I just remembered a day she came to see me while I was living in Pensacola. For some reason, we bought a gigantic bottle of bubbles. It had one of those economy sized wands with four or five rings on it, for maximum bubble capacity in a single dip. We discovered, driving around that day, that 25 miles per hour is the perfect speed to drive to maximize bubble production while holding this wand out the window. We drove all over Pensacola—a trail of bubbles following my SUV all over town.

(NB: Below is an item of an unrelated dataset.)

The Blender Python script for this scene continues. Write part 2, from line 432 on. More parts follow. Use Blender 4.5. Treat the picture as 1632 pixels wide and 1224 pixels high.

That afternoon we went to the beach—found our own little corner on the western end of the island—and stayed until the sun began to set. We had a package of sour fish candy, and Raquel would suck all the sugar off of them, and then feed me the sticky, naked gummies. I remember being annoyed by it, but I didn’t want to spoil the moment by bringing it up. I’ll always remember the way she looked in the black and red bikini I helped her pick out—radiant in the golden light of the evening. We soaked up the sun and the salty air and watched as the breeze carried our bubbles over the white sand.

And laughed.

My God, I’ve laughed more in the last 23 months than in the previous 23 years. I used to be truly afraid that I’d never meet someone who could hold my attention for longer than a few months. I truly believed that after a certain amount of time, all relationships just get routine and monotonous—that this is simply a fact of life, like gravity or the inanity of televised dance competitions. How wrong I was. No, Dancing with the Stars is simply a delight; and every day with Raquel is more interesting than the last. She made me remember how great it feels to laugh.

As I lay in bed remembering that day, it occurred to me that, although I was madly in love with her long before we blew bubbles on the beach, I was falling in love with her again on that day—and again as I remembered it tonight. The great thing about love is that it isn’t beyond our control. We can choose to experience it again and again, as often as we desire.